The Conversion of Adoniram Judson

If you know me well, you know that Adoniram Judson is one of my heroes. He was the first American missionary, and would undergo persecution in Jesus’ name like few people ever have. He was the first Christian ever to go into Burma (modern-day Myanmar). After a painful life of ministry, which included the loss of his wife and several children, he would leave over 7,000 Burmese believers.

Judson was raised in a Christian home, but when he went off to college at Brown University, he was lured away from the Christian faith by a fellow student and close friend, a young man named Jacob Eames. Eames was a philosopher who rejected all revealed religion, including the Bible. Eames ridiculed the God of the Bible, and under Eames’ assaults, Judson’s already fragile faith crumbled.

He kept his loss of faith hidden from his parents until after his graduation, when on his 20th birthday—August 9, 1808—he announced that he was no longer a Christian. He had been valedictorian of Brown University, and left for New York, hoping to write for the theater there.

While in New York, Judson found little fulfillment as a playwright, and grew quickly disillusioned. But God was beginning to work in his heart. One night, while traveling through a small village, he spent the night at a local inn. The only available room was next door to a man who was dying. All night the man groaned and cried out in desperation. Judson was so tormented by the despair in the man’s cries that he could not sleep.

Judson began to wonder, “Is this man prepared for death? That’s really all that matters now. Am I?” His philosophy taught him that death was nothing—a door into an empty pit—but that brought him little comfort now, listening to a man that was actually dying. At the same time, he could hear in the back of his mind the voice of his friend Jacob Eames, mocking him: “Really, Judson? You’re this weak? Are you really the valedictorian of Brown University? Spooked by a little superstitious religion?”

Judson lay there, toggling between fear and shame for that fear.

But still, those groans. . .

The voice eventually stopped. The next morning, as sunlight filled Judson’s room, the sense of despair lifted and Judson felt ashamed for having given in to such weakness the night before. He got dressed, went downstairs, and asked at the front desk about the man in the adjoining room. “He is dead,” was the simple reply.

Judson politely asked, “Do you know who he was?” “Oh yes. Young man from the college in Providence. Name was Eames, Jacob Eames.”

Judson could hardly move. He didn’t leave the inn for hours. He later reflected on that moment:

“Lost. In death, Jacob Eames was lost—utterly, irrevocably lost. Lost to his friends, to the world, to the future. Lost as a puff of smoke is lost in the infinity of air. If Eames’ own views were true, neither his life nor his death had any meaning. . . . But suppose Eames had been mistaken? Suppose the Scriptures were literally true and a personal God real? . . . For that hell should open in that country inn and snatch Jacob Eames, [my] dearest friend and guide, from the next bed—this could not, simply could not, be coincidence.”[1]

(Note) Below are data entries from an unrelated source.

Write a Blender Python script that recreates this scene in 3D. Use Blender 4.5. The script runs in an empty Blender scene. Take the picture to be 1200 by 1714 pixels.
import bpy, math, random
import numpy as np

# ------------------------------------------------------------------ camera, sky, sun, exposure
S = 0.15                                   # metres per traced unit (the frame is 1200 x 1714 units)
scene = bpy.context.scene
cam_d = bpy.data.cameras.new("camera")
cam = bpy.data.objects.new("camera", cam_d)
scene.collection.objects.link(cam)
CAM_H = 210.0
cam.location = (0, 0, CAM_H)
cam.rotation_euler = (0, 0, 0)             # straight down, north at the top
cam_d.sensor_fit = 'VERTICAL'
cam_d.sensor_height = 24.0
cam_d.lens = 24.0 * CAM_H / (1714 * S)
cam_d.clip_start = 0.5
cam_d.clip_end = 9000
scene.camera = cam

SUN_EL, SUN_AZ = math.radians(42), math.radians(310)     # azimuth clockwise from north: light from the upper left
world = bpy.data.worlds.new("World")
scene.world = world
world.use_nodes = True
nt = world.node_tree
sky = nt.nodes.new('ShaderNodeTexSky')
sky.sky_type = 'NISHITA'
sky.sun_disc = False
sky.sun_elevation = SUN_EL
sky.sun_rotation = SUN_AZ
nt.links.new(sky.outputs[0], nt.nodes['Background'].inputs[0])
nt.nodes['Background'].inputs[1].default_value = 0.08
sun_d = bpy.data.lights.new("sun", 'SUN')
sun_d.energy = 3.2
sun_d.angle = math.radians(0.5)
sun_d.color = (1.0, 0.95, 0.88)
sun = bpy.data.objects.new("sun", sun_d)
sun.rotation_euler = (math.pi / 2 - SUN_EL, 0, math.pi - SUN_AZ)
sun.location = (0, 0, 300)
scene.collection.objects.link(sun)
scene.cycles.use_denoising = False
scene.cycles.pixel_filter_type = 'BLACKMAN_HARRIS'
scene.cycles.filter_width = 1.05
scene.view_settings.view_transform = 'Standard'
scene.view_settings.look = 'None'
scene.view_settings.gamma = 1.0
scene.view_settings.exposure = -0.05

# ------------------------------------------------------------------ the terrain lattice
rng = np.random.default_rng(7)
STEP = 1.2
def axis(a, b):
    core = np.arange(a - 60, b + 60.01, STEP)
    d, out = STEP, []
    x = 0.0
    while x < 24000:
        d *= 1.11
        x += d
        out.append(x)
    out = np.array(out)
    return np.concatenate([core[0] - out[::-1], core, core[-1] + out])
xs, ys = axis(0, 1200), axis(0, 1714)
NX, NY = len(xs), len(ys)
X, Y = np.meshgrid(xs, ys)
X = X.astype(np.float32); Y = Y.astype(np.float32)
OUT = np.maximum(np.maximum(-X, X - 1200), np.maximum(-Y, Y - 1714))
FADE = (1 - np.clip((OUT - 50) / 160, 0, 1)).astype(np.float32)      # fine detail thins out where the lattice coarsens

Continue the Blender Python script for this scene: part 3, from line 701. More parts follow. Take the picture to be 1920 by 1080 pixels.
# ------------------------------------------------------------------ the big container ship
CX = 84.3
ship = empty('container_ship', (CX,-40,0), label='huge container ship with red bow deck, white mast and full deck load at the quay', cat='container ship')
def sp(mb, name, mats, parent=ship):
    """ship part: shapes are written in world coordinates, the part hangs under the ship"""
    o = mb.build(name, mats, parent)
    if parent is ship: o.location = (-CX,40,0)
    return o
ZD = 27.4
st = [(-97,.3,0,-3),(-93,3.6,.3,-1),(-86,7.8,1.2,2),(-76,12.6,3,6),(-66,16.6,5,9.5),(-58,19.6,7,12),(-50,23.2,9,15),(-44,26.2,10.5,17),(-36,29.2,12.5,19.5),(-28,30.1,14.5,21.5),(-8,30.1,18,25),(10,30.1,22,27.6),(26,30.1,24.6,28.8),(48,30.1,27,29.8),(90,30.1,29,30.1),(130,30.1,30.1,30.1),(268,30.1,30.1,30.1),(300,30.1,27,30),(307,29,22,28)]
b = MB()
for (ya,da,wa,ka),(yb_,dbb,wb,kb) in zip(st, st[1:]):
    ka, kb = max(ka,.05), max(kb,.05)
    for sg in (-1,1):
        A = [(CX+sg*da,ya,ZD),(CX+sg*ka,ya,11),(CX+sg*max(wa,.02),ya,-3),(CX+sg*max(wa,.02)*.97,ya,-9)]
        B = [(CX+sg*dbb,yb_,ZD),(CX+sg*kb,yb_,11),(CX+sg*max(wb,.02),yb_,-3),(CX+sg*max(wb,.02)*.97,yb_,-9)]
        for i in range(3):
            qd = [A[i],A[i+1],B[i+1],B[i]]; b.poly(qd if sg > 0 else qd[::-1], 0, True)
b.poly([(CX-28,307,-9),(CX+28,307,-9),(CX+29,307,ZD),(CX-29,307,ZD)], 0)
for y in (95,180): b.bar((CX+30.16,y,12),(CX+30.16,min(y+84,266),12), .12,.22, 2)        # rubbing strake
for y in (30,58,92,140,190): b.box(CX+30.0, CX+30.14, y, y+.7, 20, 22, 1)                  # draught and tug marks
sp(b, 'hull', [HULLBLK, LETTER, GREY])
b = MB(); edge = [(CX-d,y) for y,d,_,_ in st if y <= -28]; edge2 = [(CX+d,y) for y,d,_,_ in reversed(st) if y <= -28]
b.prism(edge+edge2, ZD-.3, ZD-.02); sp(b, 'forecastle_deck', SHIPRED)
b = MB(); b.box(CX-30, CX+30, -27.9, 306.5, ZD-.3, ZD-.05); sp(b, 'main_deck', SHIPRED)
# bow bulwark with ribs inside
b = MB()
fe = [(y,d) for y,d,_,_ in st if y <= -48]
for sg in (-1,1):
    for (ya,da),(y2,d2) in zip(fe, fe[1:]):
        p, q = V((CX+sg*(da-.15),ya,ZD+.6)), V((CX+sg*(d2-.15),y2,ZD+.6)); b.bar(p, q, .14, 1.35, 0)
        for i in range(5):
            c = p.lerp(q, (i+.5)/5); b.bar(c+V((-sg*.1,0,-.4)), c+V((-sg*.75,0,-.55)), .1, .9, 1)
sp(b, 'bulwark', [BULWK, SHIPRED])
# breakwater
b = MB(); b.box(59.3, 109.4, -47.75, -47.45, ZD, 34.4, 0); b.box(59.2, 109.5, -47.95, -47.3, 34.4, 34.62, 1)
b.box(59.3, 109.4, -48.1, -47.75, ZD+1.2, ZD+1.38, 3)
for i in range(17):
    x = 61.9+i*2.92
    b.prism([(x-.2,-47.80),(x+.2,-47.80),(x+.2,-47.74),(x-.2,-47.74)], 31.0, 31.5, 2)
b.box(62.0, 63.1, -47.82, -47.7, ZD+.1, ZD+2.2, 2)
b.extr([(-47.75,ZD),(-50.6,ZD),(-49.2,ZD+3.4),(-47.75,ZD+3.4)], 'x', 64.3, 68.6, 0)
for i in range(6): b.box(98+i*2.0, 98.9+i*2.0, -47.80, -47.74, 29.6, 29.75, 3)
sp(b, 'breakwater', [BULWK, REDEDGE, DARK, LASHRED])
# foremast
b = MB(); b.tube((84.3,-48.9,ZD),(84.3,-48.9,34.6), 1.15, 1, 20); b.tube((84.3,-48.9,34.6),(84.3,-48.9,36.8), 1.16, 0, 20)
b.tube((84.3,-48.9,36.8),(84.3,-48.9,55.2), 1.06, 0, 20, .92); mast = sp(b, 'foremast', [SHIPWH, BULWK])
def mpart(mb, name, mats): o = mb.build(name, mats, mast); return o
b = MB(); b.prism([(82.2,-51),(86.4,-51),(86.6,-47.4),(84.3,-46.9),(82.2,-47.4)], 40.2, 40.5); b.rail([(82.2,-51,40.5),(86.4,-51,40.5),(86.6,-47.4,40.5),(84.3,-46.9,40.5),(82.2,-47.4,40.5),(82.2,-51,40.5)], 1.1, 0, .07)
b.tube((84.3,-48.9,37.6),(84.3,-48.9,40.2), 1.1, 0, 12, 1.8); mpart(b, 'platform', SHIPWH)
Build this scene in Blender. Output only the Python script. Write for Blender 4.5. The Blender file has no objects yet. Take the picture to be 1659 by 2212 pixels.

Judson would come shortly thereafter not only to believe the gospel, but also to pour the rest of his life out for it, suffering extraordinary things in the name of it. The gospel of Jesus was not a light thing for him; it was weighty in life and weighty in death. It demanded the utmost attention and the most fervent devotion. And it demands the same today.



[1] Adapted (with quotations) from Courtney Anderson, To the Golden Shore: The Life of Adoniram Judson (Boston: Little, Brown, and Company, 1956), 32–45.